** Begin PROVIDED DATA **
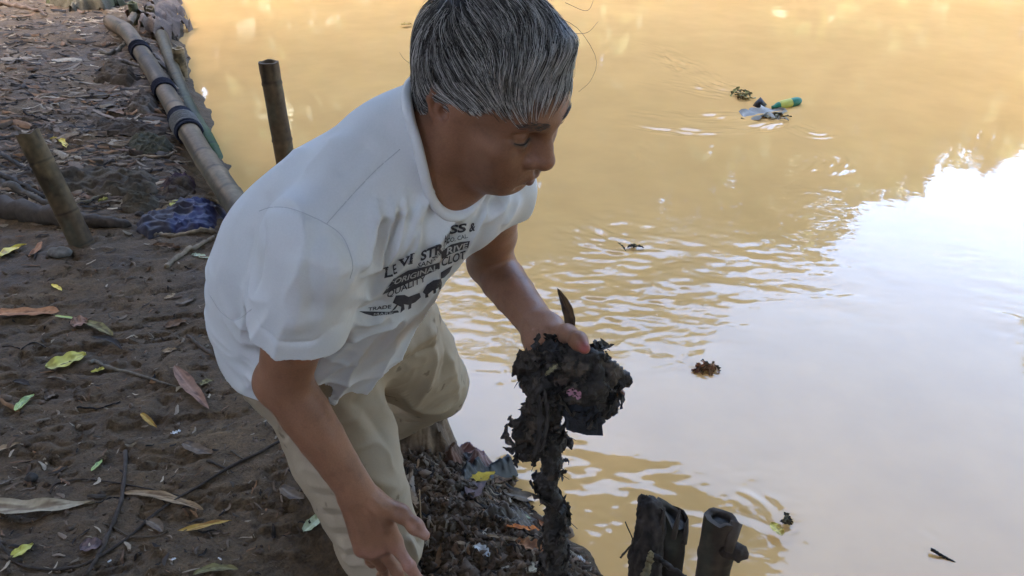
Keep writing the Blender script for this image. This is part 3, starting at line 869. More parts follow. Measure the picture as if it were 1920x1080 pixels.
def add_folds(V, F, folds, soft=None):
    N = vnormals(V, F)
    bvh = BVHTree.FromPolygons(V.tolist(), F.tolist())
    o = Vector(CAM)
    disp = np.zeros(len(V))
    vis = ((CAM - V) * N).sum(1) > -.05
    for pix, amp, w in folds:
        pp = spline(pix, 40); pts = []
        for q in pp:
            h = bvh.ray_cast(o, Vector(norm(ray(*q))))
            if h[0] is not None: pts.append(np.array(h[0]))
        if len(pts) < 4: continue
        pts = np.array(pts)
        lo = pts.min(0) - 3 * w; hi = pts.max(0) + 3 * w
        idx = np.nonzero(vis & ((V > lo) & (V < hi)).all(1))[0]
        if not len(idx): continue
        dd = np.linalg.norm(V[idx][:, None] - pts[None], axis=2)
        j = dd.argmin(1); d = dd[np.arange(len(idx)), j]
        t = j / (len(pts) - 1); tap = sstep(0, .25, t) * sstep(0, .3, 1 - t)
        disp[idx] += amp * np.exp(.3 - np.sqrt((1.25 * d / w) ** 2 + .09)) * tap * (1 - sstep(2, 3, d / w))
    if soft is not None: disp += soft(V)
    return V + N * disp[:, None]
# ------------------------------------------------------------------ hair
def scalp_sd(q):
    """distance to the skull in head units"""
    f = getattr(scalp_sd, 'f', None)
    if f is None:
        f = Field()
        f.ell((-.003, 0, .045), (.098, .077, .086), k=.02); f.ell((.043, 0, .04), (.056, .062, .058), k=.03)
        f.ell((.047, 0, -.025), (.052, .057, .072), k=.03); f.cone((-.03, 0, -.03), (-.06, 0, -.16), .058, .062, k=.03)
        scalp_sd.f = f
    return f.ev(q)
def scalp_grad(q, e=1e-4):
    g = np.stack([scalp_sd(q + np.eye(3)[i] * e) - scalp_sd(q - np.eye(3)[i] * e) for i in range(3)], 1)
    return g / (np.linalg.norm(g, axis=1, keepdims=True) + 1e-9)
def hairline(x):
    return np.interp(x, [-.11, -.085, -.06, -.038, -.032, -.015, .004, .014, .034, .055, .075, .09], [-.07, -.078, -.075, -.062, -.02, .012, .022, .032, .048, .072, .094, .104])
def thick(q):
    edge = sstep(-.002, .04, q[:, 2] - hairline(q[:, 0]))
    return .005 + (.012 + .010 * sstep(.03, .08, q[:, 0]) * sstep(.05, .10, q[:, 2]) + .008 * sstep(-.03, -.06, q[:, 0]) * sstep(.03, -.03, q[:, 2]) + .010 * sstep(.02, .10, q[:, 2]) + .006 * sstep(.03, .08, q[:, 0]) + .008 * sstep(.02, .07, -q[:, 0]) * sstep(-.04, .03, q[:, 2]) + .006 * sstep(.04, .07, np.abs(q[:, 1])) * sstep(.06, .03, q[:, 2])) * edge
def flow(q):
    x, y, z = q.T
    sgn = -1 + 2 * sstep(.035, .075, y)
    wf = sstep(.0, .06, x) * sstep(.02, .08, z)
    wb = sstep(.02, .07, -x) * (1 - sstep(.09, .125, z))
    ws = (1 - sstep(.055, .10, z)) * (1 - wb)
    wt = np.clip(1 - wf - wb - ws, 0, 1)
    d = wf[:, None] * np.stack([.52 + 0 * x, .62 * sgn, -.50 + 0 * x], 1) + wb[:, None] * np.stack([.35 + 0 * x, .2 * sgn, -.9 + 0 * x], 1)
    d = d + ws[:, None] * np.stack([.95 + 0 * x, .05 * sgn, -.30 + 0 * x], 1) + wt[:, None] * np.stack([.9 + 0 * x, .30 * sgn, -.10 + 0 * x], 1)
    return d
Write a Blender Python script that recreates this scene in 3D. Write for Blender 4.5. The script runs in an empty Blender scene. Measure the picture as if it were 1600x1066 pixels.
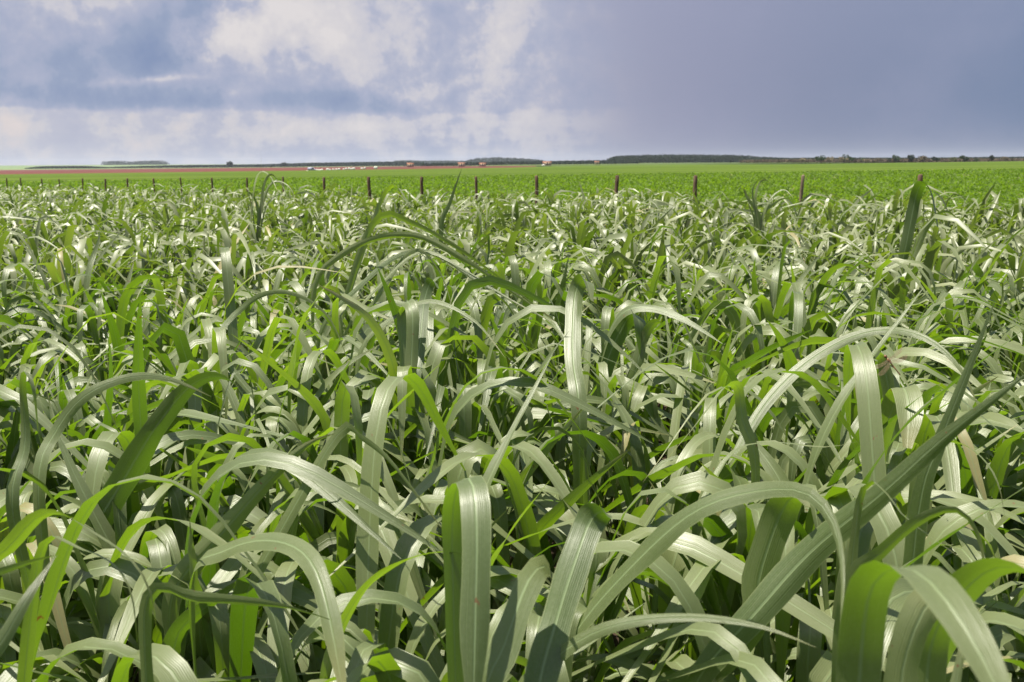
** End PROVIDED DATA **
WORK INSTRUCTIONS — Filter the records above for lines containing the word "this", and copy those lines.

FULL OUTPUT —
Keep writing the Blender script for this image. This is part 3, starting at line 869. More parts follow. Measure the picture as if it were 1920x1080 pixels.
Write a Blender Python script that recreates this scene in 3D. Write for Blender 4.5. The script runs in an empty Blender scene. Measure the picture as if it were 1600x1066 pixels.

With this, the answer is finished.